START SUPPLIED MATERIAL
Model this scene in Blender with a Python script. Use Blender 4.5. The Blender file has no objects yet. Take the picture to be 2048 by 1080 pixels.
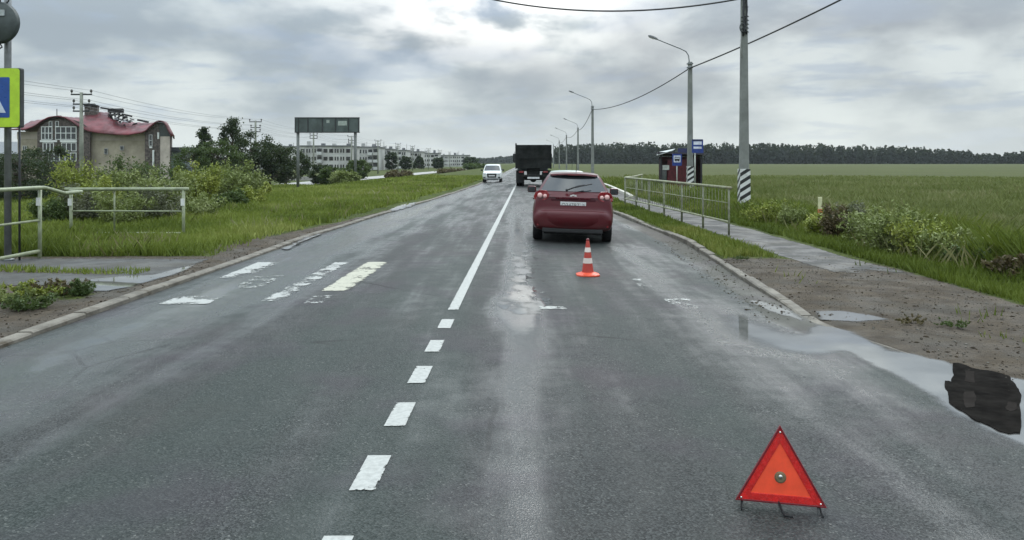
import bpy, bmesh, math, random
import numpy as np
from mathutils import Vector, Matrix
R = math.radians
scene = bpy.context.scene
col = scene.collection
# ------------------------------------------------------------------ camera
cam_data = bpy.data.cameras.new('camera')
cam = bpy.data.objects.new('camera', cam_data); col.objects.link(cam)
cam.location = (0, 0, 1.7); cam.rotation_euler = (R(90), 0, 0)
cam_data.lens = 28.125; cam_data.sensor_width = 36
cam_data.shift_y = -(540 - 324) / 2048
cam_data.clip_start = 0.1; cam_data.clip_end = 6000
scene.camera = cam
scene.render.resolution_x = 1024; scene.render.resolution_y = 540
# ------------------------------------------------------------------ view
scene.view_settings.view_transform = 'Standard'; scene.view_settings.look = 'None'
scene.view_settings.exposure = 0.48; scene.view_settings.gamma = 1
# ------------------------------------------------------------------ sky
class NT:
    """small helper to write node graphs as expressions"""
    def __init__(s, tree): s.t = tree; s.n = tree.nodes; s.l = tree.links
    def node(s, typ, ins=None, out=0, **props):
        n = s.n.new(typ)
        for k, v in props.items(): setattr(n, k, v)
        for k, v in (ins or {}).items(): s.put(n.inputs[k], v)
        return n.outputs[out]
    def put(s, sock, v):
        if isinstance(v, bpy.types.NodeSocket): s.l.new(v, sock)
        else:
            if hasattr(sock.default_value, '__len__') and len(sock.default_value) == 4 and hasattr(v, '__len__') and len(v) == 3: v = (*v, 1)
            sock.default_value = v
    def m(s, op, a, b=0.0, c=0.0, clamp=False):
        return s.node('ShaderNodeMath', {0: a, 1: b, 2: c}, operation=op, use_clamp=clamp)
    def noise(s, vec, scale, detail=4, rough=.5, dist=0.0, out=0):
        return s.node('ShaderNodeTexNoise', {'Vector': vec, 'Scale': scale, 'Detail': detail, 'Roughness': rough, 'Distortion': dist}, out)
    def ramp(s, f, a, b, lo=0.0, hi=1.0):
        return s.node('ShaderNodeMapRange', {0: f, 1: a, 2: b, 3: lo, 4: hi}, interpolation_type='SMOOTHSTEP')
    def mix(s, f, a, b, blend='MIX'):
        n = s.n.new('ShaderNodeMix'); n.data_type = 'RGBA'; n.blend_type = blend; n.clamp_factor = True
        s.put(n.inputs[0], f); s.put(n.inputs[6], a); s.put(n.inputs[7], b); return n.outputs[2]
    def attr(s, name): return s.node('ShaderNodeAttribute', out=2, attribute_name=name)
    def xyz(s, v, k): return s.node('ShaderNodeSeparateXYZ', {0: v}, k)

world = bpy.data.worlds.new('World'); scene.world = world; world.use_nodes = True
wt = world.node_tree; wt.nodes.clear(); N = NT(wt)
SUN_EL, SUN_ROT = R(42), R(20)
sky = N.node('ShaderNodeTexSky', sky_type='NISHITA', sun_disc=False, sun_elevation=SUN_EL, sun_rotation=SUN_ROT)
gen = N.node('ShaderNodeTexCoord', out=0)
dx, dy, dz = N.xyz(gen, 0), N.xyz(gen, 1), N.xyz(gen, 2)
dzp = N.m('MAXIMUM', dz, 0.0)
den = N.m('ADD', dzp, 0.10)
cv = N.node('ShaderNodeCombineXYZ', {0: N.m('DIVIDE', dx, den), 1: N.m('DIVIDE', dy, den), 2: 0.35})
n1 = N.noise(cv, 0.55, 7, .55, .25)
n2 = N.noise(cv, 1.5, 6, .55, .2)
cv2 = N.node('ShaderNodeCombineXYZ', {0: dx, 1: dy, 2: N.m('MULTIPLY', dzp, 2.2)})
n3 = N.noise(cv2, 4.2, 6, .52, .15)
n4 = N.noise(cv2, 9.0, 6, .5, .2)
cloud = N.m('ADD', N.m('MULTIPLY', n3, .62), N.m('ADD', N.m('MULTIPLY', n1, .14), N.m('MULTIPLY', n4, .24)))
c1 = N.mix(N.ramp(cloud, .42, .60), (.285, .335, .375), (.565, .615, .615))
# blue grey openings between the clouds
c2 = N.mix(N.ramp(n2, .50, .64, 0, .55), c1, (.30, .37, .47))
# bright break in the cloud where the sun stands behind it
def lobe(vx, vz, wx, wz):
    a = N.m('DIVIDE', N.m('SUBTRACT', dx, vx), wx); b = N.m('DIVIDE', N.m('SUBTRACT', dz, vz), wz)
    return N.m('POWER', 2.718, N.m('MULTIPLY', N.m('ADD', N.m('MULTIPLY', a, a), N.m('MULTIPLY', b, b)), -1.0))
br = N.m('MULTIPLY', lobe(-.02, .180, .17, .05), N.ramp(n4, .36, .56), clamp=True)
c3 = N.mix(br, c2, (1.0, 1.0, .97))
# darker heavier cloud high on the right
dk = N.m('MULTIPLY', lobe(.30, .13, .34, .06), N.ramp(n3, .62, .42, .15, .55), clamp=True)
c4 = N.mix(dk, c3, (.27, .275, .29))
# pale band over the horizon
hb = N.ramp(dz, .0, .085, .85, 0)
c5 = N.mix(N.m('MULTIPLY', hb, N.ramp(n3, .35, .6, .6, 1)), c4, (.60, .65, .645))
grad = N.m('ADD', .97, N.m('MULTIPLY', N.m('MAXIMUM', N.m('SUBTRACT', dzp, .15), 0), 4.2))
bg1 = N.node('ShaderNodeBackground', {0: sky, 1: 0.06})
bg2 = N.node('ShaderNodeBackground', {0: c5, 1: grad})
mx = N.node('ShaderNodeMixShader', {0: .93, 1: bg1, 2: bg2})
wt.links.new(mx, wt.nodes.new('ShaderNodeOutputWorld').inputs[0])
# ------------------------------------------------------------------ sun (soft, overcast)
sd = bpy.data.lights.new('sun', 'SUN'); sd.energy = 0.7; sd.angle = R(25); sd.color = (1, .97, .92)
sun = bpy.data.objects.new('sun', sd); col.objects.link(sun)
sun.rotation_euler = (R(90) - SUN_EL, 0, R(180) - SUN_ROT)
sun.location = (0, 0, 30)
# ================================================================== helpers
rng = np.random.default_rng(7); random.seed(7)
_lat = np.random.default_rng(3).random((256, 256))
def vnoise(x, y):
    x = np.asarray(x, float); y = np.asarray(y, float)
    xi = np.floor(x).astype(int); yi = np.floor(y).astype(int); fx = x - xi; fy = y - yi
    fx = fx*fx*(3-2*fx); fy = fy*fy*(3-2*fy)
    a = _lat[xi & 255, yi & 255]; b = _lat[(xi+1) & 255, yi & 255]; c = _lat[xi & 255, (yi+1) & 255]; d = _lat[(xi+1) & 255, (yi+1) & 255]
    return (a*(1-fx)+b*fx)*(1-fy) + (c*(1-fx)+d*fx)*fy
def fbm(x, y, o=4):
    s = 0; a = .5; t = 0
    for i in range(o): s = s + a*vnoise(x*2**i+13.7*i, y*2**i+5.1*i); t += a; a *= .55
    return s/t
def sstep(a, b, x): t = np.clip((np.asarray(x, float)-a)/(b-a), 0, 1); return t*t*(3-2*t)

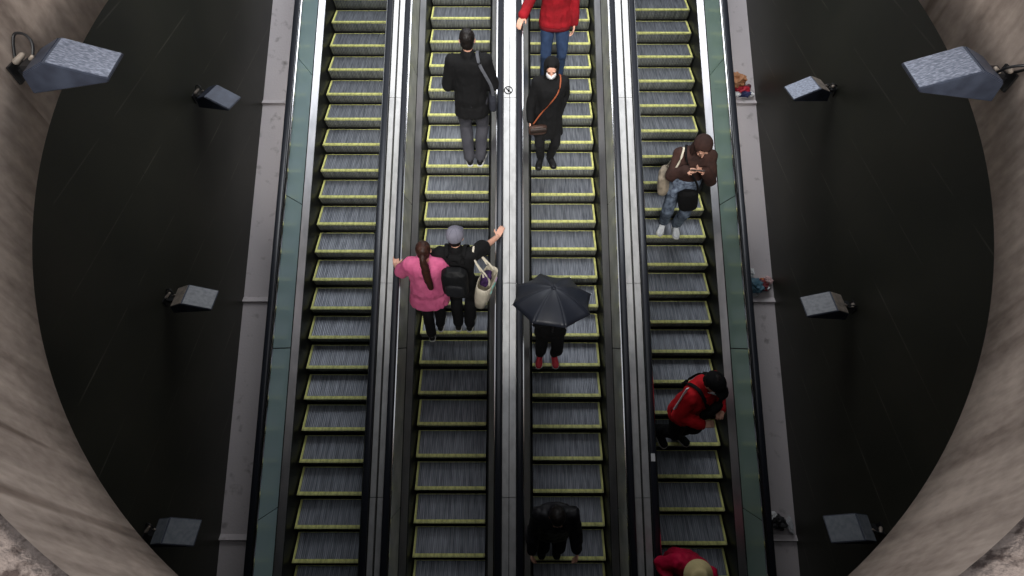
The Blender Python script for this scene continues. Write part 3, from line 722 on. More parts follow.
# 1 -- man in black coat, seen from behind, second escalator
x, y, z = place(-0.515, 2, 6, 0.13)
F = figure('person seen from behind in black coat and charcoal trousers, bag strap over right shoulder', x, y, z, 0, 1.86,
           [(-0.085, -0.0, 0, 0.15), (0.085, 0.0, 0, -0.2)],
           [((-0.17, 0.20, 1.06), (0.5, 0.8, 0.1), (0.4, 0, -1), (-0.45, -0.5, -.6), 0.5), ((0.19, 0.19, 1.04), (-0.5, 0.8, 0.1), (-0.4, 0, -1), (0.45, -0.5, -.6), 0.5)], head=(0.12, 0, 0))
body(F); trousers(F, GREYT, 0.022); shoes(F, SHOEB, SOLE); jacket(F, BLK, 0.030, -0.17, 0.012, name='coat', sinf=0.03); hair(F, HAIRD)
P = lambda a: [world(F, p) for p in side_pts(F, a)]
t = thing('shoulder_bag', 'dark shoulder bag on grey strap hanging at right hip of person in black coat', 'bag', world(F, F.pel + V((0.26, 0.0, -0.02))))
def child(name, bm, m, root, label=None, smooth=True):
    bmesh.ops.translate(bm, vec=-root.location, verts=bm.verts); o = obj(name, bm, m, root, smooth)
    if label: o['label'] = label
    return o
def cstrap(root, pts, m, **k):
    return strap('strap', [p - root.location for p in pts], m, root, **k)
child('pouch', softbox(world(F, F.pel + V((0.262, -0.03, 0.0))), RZ(0.1), 0.045, 0.12, 0.10), fab('slate_bag_cloth', srgb(40, 42, 50)), t)
cstrap(t, P([(0.262, -0.06, 0.06), (0.245, -0.125, 0.25), (0.19, -0.155, 0.40), (0.128, -0.135, 0.52), (0.10, -0.04, 0.60), (0.115, 0.07, 0.55), (0.17, 0.15, 0.38), (0.25, 0.08, 0.08)]), GREYS, w=0.02)

# 2 -- red jacket, cropped by the top of the frame
x, y, z = place(0.555, 3, 3, 0.27)
F = figure('person in red jacket and blue jeans at the top, left-hand side hand on the handrail', x, y, z, PI, 1.80,
           [(-0.10, 0, 0, 0.12), (0.10, 0.0, 0, -0.12)],
           [((-0.245, 0.06, 0.84), (0, 0.2, -1), (1, 0, 0), (-1, -0.4, 0), 0.5), ((0.43, 0.12, 1.00), (0.35, 0.75, -0.35), (0, 0, -1), (0.5, -0.4, -1), 0.4)], head=(0.2, 0, 0))
body(F); trousers(F, DENIM, 0.014, cuff=.016); shoes(F, SHOEB, SOLE); j2 = jacket(F, RED, 0.040, -0.085, 0.0, sinf=0.022, cuff=0.01, fold=0.009); hair(F, HAIRD)
bm = bmesh.new(); u = V((1, 0, 0)); loft(bm, [(F.pel + V((0, 0, zz * F.s)), V((1, 0, 0)) * (0.166 + r_) * F.s, V((0, 1, 0)) * (0.113 + r_) * F.s) for zz, r_ in ((-0.13, .026), (-0.125, .038), (-0.085, .040), (-0.08, .03))], 24, 2.3); obj('hem_band', bm, fab('dark_red_rib', srgb(96, 14, 24)), F.t, True)
bm = bmesh.new()
for k in range(4): box(bm, -0.125 + k * .014, -0.117 + k * .014, 0, 0.004, 0, 0.011 if k % 2 else .015)
bmesh.ops.transform(bm, matrix=Matrix.Translation(F.pel + F.B @ V((0, 0.163, 0.40)) * F.s), verts=bm.verts); obj('chest_mark', bm, WHITE, F.t)

# 3 -- masked person in black hooded coat
x, y, z = place(0.445, 3, 6, 0.12)
F = figure('person in long black hooded coat and white face mask, facing the camera', x, y, z, PI + 0.05, 1.56,
           [(-0.085, 0.0, 0, 0.25), (0.075, 0.02, 0, -0.25)],
           [((-0.13, 0.03, 0.84), (0.3, 0.0, -1), (1, 0, 0), (-.3, -0.6, -1), 0.9), ((0.235, 0.10, 0.78), (0, 0.3, -0.9), (-1, 0, 0), (.7, -0.5, -.4), 0.7)], head=(0.25, -0.1, 0))
body(F); trousers(F, BLK2, 0.014); shoes(F, SHOEB); jacket(F, BLK, 0.036, -0.33, 0.02, name='coat', sinf=0.024, fold=0.009); hood(F, BLK); hair(F, HAIRD, 0.06); mask(F)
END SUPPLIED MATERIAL
▶ [WHAT THE EXERCISE ASKS]
Gather up every line in the data above that contains the word "this", copying each one.

▶ [SOLUTION]
Model this scene in Blender with a Python script. Use Blender 4.5. The Blender file has no objects yet. Take the picture to be 2048 by 1080 pixels.
The Blender Python script for this scene continues. Write part 3, from line 722 on. More parts follow.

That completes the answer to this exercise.